Nach einer systematischen Darstellung von Varietäten aus sprachwissenschaftlicher Sicht (Eugenio Coseriu), die einen Einblick in deren Funktionsweise geben sollte, folgten Überlegungen zum schwierigen Umgang mit diskriminierenden Begriffen: Wann und wie dürfen Übersetzer in den Text eingreifen, um heute als abwertend erkannte Begriffe zu umgehen? Und inwiefern verfälschen sie damit die Darstellung einer Gesellschaft, wie sie in den 1930er-Jahren in der Realität existierte?

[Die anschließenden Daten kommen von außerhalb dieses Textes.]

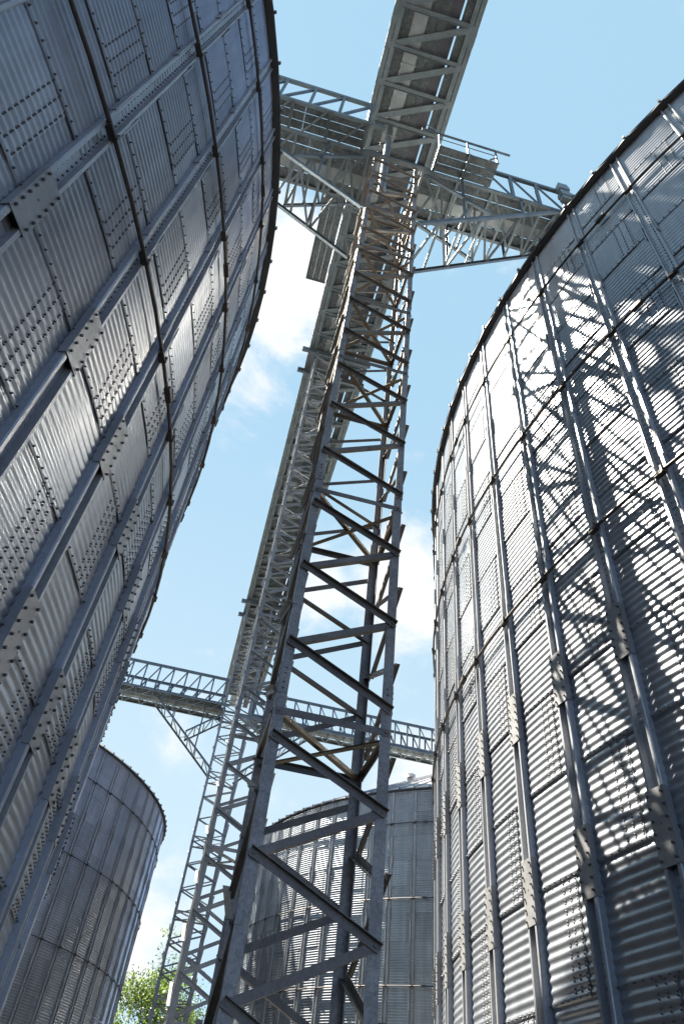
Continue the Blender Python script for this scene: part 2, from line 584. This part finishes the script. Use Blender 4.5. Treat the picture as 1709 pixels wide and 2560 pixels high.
def lattice_tower(v, half, sections, top, label, mats, leg_w, br_w, group='lattice conveyor towers', caps=False):
    """sections: list of (z0, z1, [node heights alternating R, L, R, L ...])"""
    t = thing('lattice_tower', label, 'tower', site(0, v), ROT, group)
    mleg, mbr, mtie = mats
    cor = [Vector((-half, -half, 0)), Vector((half, -half, 0)), Vector((half, half, 0)), Vector((-half, half, 0))]   # FL FR RR RL
    splits = [0.0] + [s[0] + .45 for s in sections[1:] if s[0] > 2] + [top]
    for i, c in enumerate(cor):
        mb = MB()
        sx, sy = (1 if c.x > 0 else -1), (1 if c.y > 0 else -1)
        for k, (z0, z1) in enumerate(zip(splits[:-1], splits[1:])):
            w = leg_w * (1.0 if z0 < 7 else .86)
            tk = .011
            g = .0 if k % 2 else .003
            prof = [(g, g), (-w, g), (-w, -tk), (-tk, -tk), (-tk, -w), (g, -w)]
            r0 = [(c.x + sx * a, c.y + sy * b, z0) for a, b in prof]
            r1 = [(c.x + sx * a, c.y + sy * b, z1) for a, b in prof]
            mb.prism(r0, r1)
            if z0 > 1:                         # lapped joint plates with bolts
                w2 = w * .9
                for dx, dy, nx, ny in ((-w / 2, .006, 0, 1), (.006, -w / 2, 1, 0)):
                    ax = (Vector((1, 0, 0)), Vector((0, 1, 0)), Vector((0, 0, 1)))
                    mb.box((c.x + sx * dx, c.y + sy * dy, z0), w2 if nx == 0 else .010, w2 if ny == 0 else .010, .42, ax)
                    for q in (-.14, -.06, .06, .14):
                        mb.hexbolt((c.x + sx * (dx + nx * .004), c.y + sy * (dy + ny * .004), z0 + q), (sx * nx, sy * ny, 0), .014, .020)
        link('leg', mb.mesh('tower_leg', mleg), t)
    faces = [(0, 1), (1, 2), (2, 3), (3, 0)]
    nd, nrest = 0, MB()
    for fi, (a, b) in enumerate(faces):
        ca, cb = cor[a], cor[b]
        d = (cb - ca).normalized()
        nrm = Vector((d.y, -d.x, 0))
        ins = leg_w * .45
        for z0, z1, nodes in sections:
            if z0 > 1:
                mb = MB()
                mb.beam(ca + d * ins * .3 + nrm * .012 + Vector((0, 0, z0)), cb - d * ins * .3 + nrm * .012 + Vector((0, 0, z0)), nrm, L_prof(br_w, br_w * .8, .009))
                for p in (ca + d * ins, cb - d * ins):
                    mb.hexbolt(p + nrm * .012 + Vector((0, 0, z0)), nrm, .017, .022)
                link('horizontal_brace', mb.mesh('horizontal_brace', mbr), t)
            for i in range(len(nodes) - 1):
                zr, zl = (nodes[i], nodes[i + 1]) if i % 2 == 0 else (nodes[i + 1], nodes[i])
                pl, pr = ca + d * ins + Vector((0, 0, zl)), cb - d * ins + Vector((0, 0, zr))
                dd = (pr - pl).normalized()
                lift = .012 if i % 2 else .022
                bw = br_w * (1.0 if z0 < 9 else .86)
                prof = L_prof(bw, bw * .85, .009)
                if i % 2 == 0:                 # falling members carry their second leg outwards, along the upper edge
                    prof = [(-bw / 2, 0), (bw / 2, 0), (bw / 2, .009), (-bw / 2 + .009, .009), (-bw / 2 + .009, bw * .8), (-bw / 2, bw * .8)]
                else:
                    prof = [(-x, y) for x, y in reversed(prof)]
                mb = MB()
                mb.beam(pl - dd * .05 + nrm * lift, pr + dd * .05 + nrm * lift, nrm, prof)
                for p in (pl, pr):
                    mb.hexbolt(p + nrm * lift, nrm, .018, .024)
                nd += 1
                if nd <= 100:
                    link('diagonal_brace', mb.mesh('diagonal_brace', mbr), t)
                else:
                    nrest.add(mb.v, mb.f)
    if nrest.v:
        o = link('diagonal_bracing', nrest.mesh('diagonal_bracing', mbr), t)
        o['kind'] = 'stuff'
    for z0, z1, nodes in sections:
        if z0 > 1:
            for q, (a, b) in enumerate(((0, 2), (1, 3))):
                mb = MB()
                dd = (cor[b] - cor[a]).normalized()
                zz = Vector((0, 0, z0 - .02 - .075 * q))
                mb.beam(cor[a] + dd * .08 + zz, cor[b] - dd * .08 + zz, (0, 0, -1), L_prof(.07, .06, .008))
                link('cross_tie', mb.mesh('cross_tie', mtie), t)
    if caps:
        for s in (-1, 1):
            mb = MB()
            mb.beam((-1.55, s * half, top + .0), (2.3, s * half, top + .0), (0, s, 0), C_prof(.34, .12, .014))
            link('cap_beam', mb.mesh('cap_beam', M['bridge']), t)
    for c in cor:
        mb = MB()
        mb.box((c.x, c.y, .012), .36, .36, .024)
        for q in ((-.13, -.13), (.13, -.13), (.13, .13), (-.13, .13)):
            mb.hexbolt((c.x + q[0], c.y + q[1], .024), (0, 0, 1), .02, .05)
        link('base_plate', mb.mesh('base_plate', mbr), t)
    return t


NEAR = [(0.0, 1.85, [.29, .90, 1.55]),
        (1.85, 5.68, [2.18, 2.81, 3.45, 4.08, 4.73, 5.35]),
        (5.68, 9.52, [5.98, 6.64, 7.27, 7.92, 8.56, 9.19]),
        (9.52, 13.39, [9.83, 10.46, 11.14, 11.74, 12.41, 13.03]),
        (13.39, 15.82, [13.70, 14.33, 14.97, 15.64]),
        (15.82, 18.57, [16.26, 16.92, 17.61, 18.20]),
        (18.57, 21.09, [18.89, 19.52, 20.18, 20.82]),
        (21.09, 23.78, [21.50, 22.13, 22.72, 23.35]),
        (23.78, 25.0, [24.10, 24.70])]
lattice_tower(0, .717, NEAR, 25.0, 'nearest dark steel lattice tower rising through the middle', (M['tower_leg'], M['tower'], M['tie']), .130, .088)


def regular(top, h, n):
    out = []
    z = .3
    while z < top - 1:
        z1 = min(z + h, top)
        out.append((z, z1, [z + .30 + (h - .60) * i / (n - 1) for i in range(n) if z + .30 + (h - .60) * i / (n - 1) < top - .1]))
        z += h
    return out


ZM = 34.6                                     # underside of the long gallery
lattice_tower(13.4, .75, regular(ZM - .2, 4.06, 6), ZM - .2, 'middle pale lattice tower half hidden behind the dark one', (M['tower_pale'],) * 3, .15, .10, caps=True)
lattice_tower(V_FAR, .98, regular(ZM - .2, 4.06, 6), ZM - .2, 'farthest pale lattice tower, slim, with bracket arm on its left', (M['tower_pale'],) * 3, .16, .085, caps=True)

# ------------------------------------------------------------------ long gallery overhead


def gallery():
    t = thing('conveyor_gallery', 'long overhead conveyor gallery running from above the camera over the towers', 'conveyor', site(0, 0, ZM), ROT)
    u0, u1, va, vb = -1.20, 2.20, -16.0, 54.0
    # local frame: x = across, y = along, z = up from the underside
    for s, ux in ((-1, u0), (1, u1)):
        mb = MB()
        mb.beam((ux, va, .13), (ux, vb, .13), (s, 0, 0), C_prof(.26, .19, .014))
        mb.beam((ux - s * .215, va, .13), (ux - s * .215, vb, .13), (-s, 0, 0), [(-x, y + .19) for x, y in reversed(C_prof(.24, .19, .014))])
        for y in np.arange(va + 2.2, vb, 5.44):
            mb.box((ux - s * .10, y, -.008), .22, .5, .012)
            for q in (-.15, -.05, .05, .15):
                for w in (-.05, .05):
                    mb.hexbolt((ux - s * .10 + w, y + q, -.014), (0, 0, -1), .014, .018)
        link('bottom_chord', mb.mesh('bottom_chord', M['bridge']), t)
        mb = MB()
        mb.beam((ux, va, 2.1), (ux, vb, 2.1), (s, 0, 0), C_prof(.12, .1, .01))
        link('top_chord', mb.mesh('top_chord', M['bridge']), t)
        mb = MB()
        ys = np.arange(va + .5, vb, 1.36)
        for i, y in enumerate(ys):
            mb.beam((ux, y, .26), (ux, y, 2.06), (s, 0, 0), L_prof(.07, .06, .008))
            if i + 1 < len(ys):
                mb.beam((ux - s * .02, y, .28), (ux - s * .02, ys[i + 1], 2.04), (s, 0, 0), L_prof(.06, .05, .008))
        link('side_truss', mb.mesh('side_truss', M['bridge']), t)
    ys = np.arange(-15.57, vb - 1.4, 1.365)
    for y in ys:
        mb = MB()
        mb.beam((u0 + .36, y, .035), (u1 - .36, y, .035), (0, 0, 1), C_prof(.19, .09, .010))
        link('cross_member', mb.mesh('cross_member', M['bridge']), t)
        mb = MB()
        mb.beam((u0 + .14, y + .03, -.004), (u1 - .14, y - 1.33, -.004), (0, 0, -1), L_prof(.23, .10, .010))
        link('diagonal_brace', mb.mesh('diagonal_brace', M['bridge']), t)
    # floor: tread strips, two conveyor troughs, an open slot
    zf = .22
    strips = [(u0 + .10, -.78), (-.78, -.37), (.19, .555), (.555, .93), (1.46, 1.80), (1.80, u1 - .1)]
    for a, b in strips:
        mb = MB()
        n = int((vb - va) / 2.72)
        for i in range(n):
            y0 = va + i * 2.72
            mb.box(((a + b) / 2, y0 + 1.36, zf + .002 * (i % 2)), b - a - .001, 2.72, .006)
        mb.box((a + .008, (va + vb) / 2, zf - .03), .008, vb - va, .05)
        link('floor_strip', mb.mesh('floor_strip', M['tread']), t)
    mb = MB()
    mb.box((-.09, (va + vb) / 2, .40), .56, vb - va, .5)
    for y in np.arange(va + 1, vb, 2.72):
        mb.box((-.09, y, .40), .62, .07, .56)
    link('conveyor_trough', mb.mesh('conveyor_trough', M['trough']), t)
    mb = MB()
    mb.box((1.16, (va + vb) / 2, .55), .46, vb - va, .5)
    for y in np.arange(va + 1, vb, 2.72):
        mb.box((1.16, y, .55), .52, .07, .56)
    link('conveyor_trough', mb.mesh('conveyor_trough', M['dark_trough']), t)
    # side platform beyond the near tower
    mb = MB()
    ya, yb = 2.6, 8.75
    for i, x in enumerate((-2.05, -1.73, -1.41)):
        mb.box((x, (ya + yb) / 2, .03), .312, yb - ya, .006)
    p = link('side_platform', mb.mesh('side_platform', M['tread']), t)
    mb = MB()
    for y in (ya, ya + 1.9, ya + 4.0, yb - .05):
        mb.beam((-2.23, y, -.04), (-1.22, y, -.04), (0, 0, 1), C_prof(.08, .08, .01))
    mb.box((-2.22, (ya + yb) / 2, .04), .03, yb - ya, .16)
    link('platform_frame', mb.mesh('platform_frame', M['bridge']), p)
    # grain spouts dropping to the cross bridges
    for y in (.8, 38.0):
        mb = MB()
        mb.tube([(-.09, y + .3, .2), (-.09, y + .3, -7.2)], .14, 14)
        mb.tube([(-.09, y + .3, -1.25), (-.09, y + .3, -1.15)], .19, 14)
        link('spout', mb.mesh('spout', M['trough']), t)
    return t


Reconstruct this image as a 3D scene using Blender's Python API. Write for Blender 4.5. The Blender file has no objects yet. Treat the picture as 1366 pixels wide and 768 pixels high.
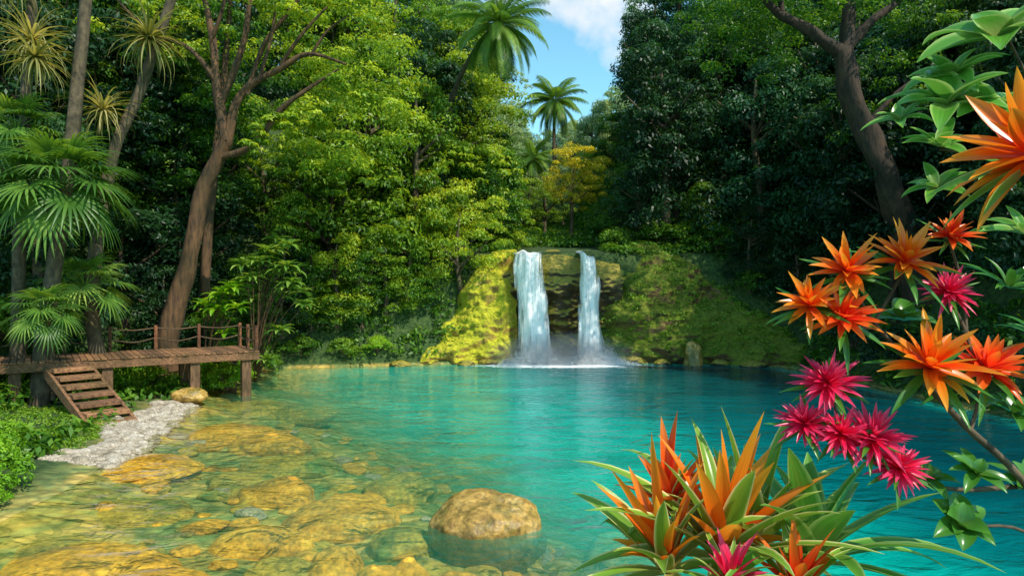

Auf Basis dieser Vorüberlegungen erfolgte sodann eine Neuübersetzung von drei Abschnitten, die im Deutschen jeweils unterschiedlich stark markiert werden sollten. Die Gratwanderung war schwierig, aber lehrreich. Große Teile der Handlung werden von der ironischen Erzählerstimme eines sechs- bzw. achtjährigen Mädchens wiedergegeben, die sich auf relativ hohem Sprachniveau bewegt. Deren Übertragung birgt keine größeren Schwierigkeiten, im Gegensatz zur zweiten Ebene, der direkten Rede. Hier sollte der Kontrast zwischen gesprochener und geschriebener Sprache herausgearbeitet und im nächsten Schritt versucht werden, die feinen Differenzierungen der direkten Rede möglichst genau wiederzugeben, um die Klangvielfalt des Ausgangstextes zu erhalten. Zunächst orientierte ich mich am Rhythmus und Klang des Englischen und suchte Inspirationen bei der einzig existierenden deutsch-basierten Kreolsprache "Unserdeutsch". Im Verlauf der Arbeit kristallisierte sich allerdings die Erkenntnis heraus, dass paradoxerweise eine freiere Übersetzung der direkten Rede erforderlich ist, um dem Ausgangstext "treu" zu bleiben – den "Klang" der Figurenrede einzufangen und sich auf den natürlichen Sprechrhythmus im Deutschen einzulassen, ist m. E. wesentliche Voraussetzung für eine gelungene Übertragung von To Kill a Mockingbird.